H.W. Can’t settle this w’out prior agreement on N.A.T.O. strategy –

e.g. nature & length of pause. N.A.T.O. won’t face fact tht.

Saceur’s interdiction plan involves total nuclear war.
E.H. Must seek solution in N.A.T.O. for w’out it Eur. will concentrate on

defence w’in Six. They are doubtful wtr. U.S. will defend them.

Cause of increasg. friction. Admit, however, tht. this control

Is veto: wdn’t give Eur. power to initiate w’out U.S. consent.

P.M. In these circs. it is mainly a political problem. With growing strength

they are resentful of inferiority to U.S.

H. Diffy is tht. you can’t satisfy that feeling w’out includg. G. – and that

will stimulate R. fears.

P.M. The only real solution is detents with R.
H. U.S. are beginning to feel this. [Exit M.R.
6. Kenya.
R.M. No fuss over removal of disqualificn on Kenyatta.

Tribal diffies are as deep as we feared. But hope for calm until the

conference in Feb.

Coastal strip. Don’t raise this until after conference.

Some chance of agreed solution in Feb. conference.
Hail. Any prospect tht. independent K. will be able to m’tain law & order?
R.M. K.A.R. bldg. up: unlikely to be dominated by any single tribe.
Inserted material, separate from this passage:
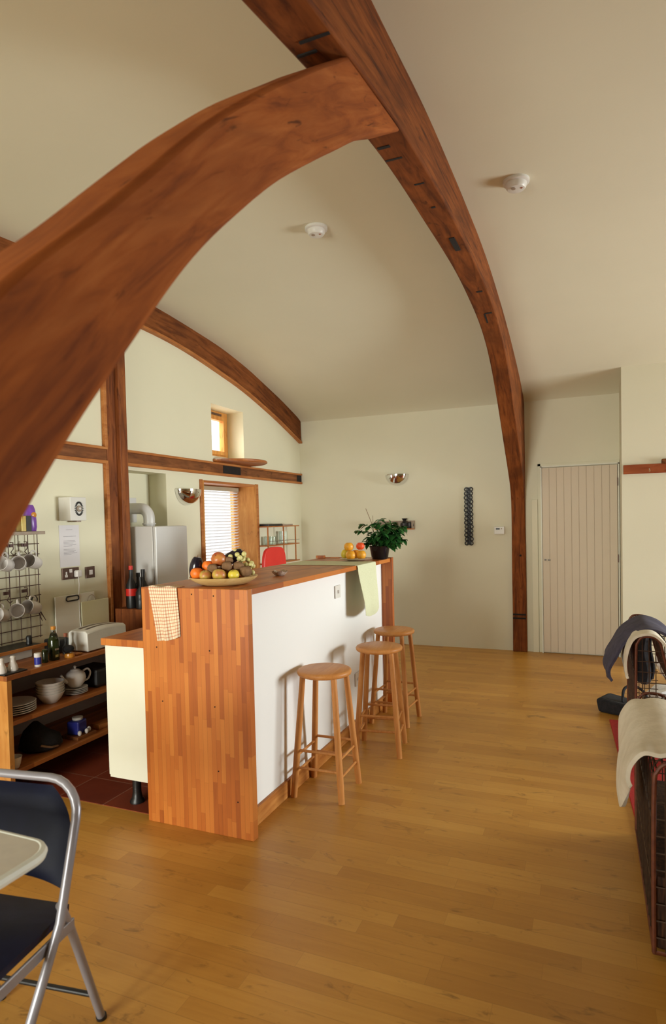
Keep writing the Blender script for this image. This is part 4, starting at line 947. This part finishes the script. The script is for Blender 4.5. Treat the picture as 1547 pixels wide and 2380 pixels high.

Settlers: Bill of Rights in constitn. If we can get that, most will be

H. We move so fast from self-govt. to independence. Can’t we prolong

R.M. Not worth it if we can’t get p’ponemt. for about 5 yrs. – and no chance

of that. Local offls. satisfied no chance of delaying it beyond

spring of ’63.

Hail. Don’t believe you can get stable security force or adminn by early ’63.
H.W. O.K. if white officers cd. be retained.
R.M. Can’t work that out (or a base facility) save with a self-governing


Base – not in present form: something, on coast, as C’wealth facility.
D.S. Don’t believe Africans wd. accept tht. such a base was to defend

their interests.
H. cf. Congo: can’t recover sitn if disorder once starts.
R.M. Business interests favour speed of settlement, to end uncertainty.

Farmers take other view.

H.W. I cdn’t afford to build a new base.
H. Nigerian resoln in U.N. – 10 years – because they fear it earlier esp. in

C. Africa.

R.M. Wd they back us in staying another 5 yrs. in Kenya?
P.M. We must evaluate risks of both courses. Risks also in delay.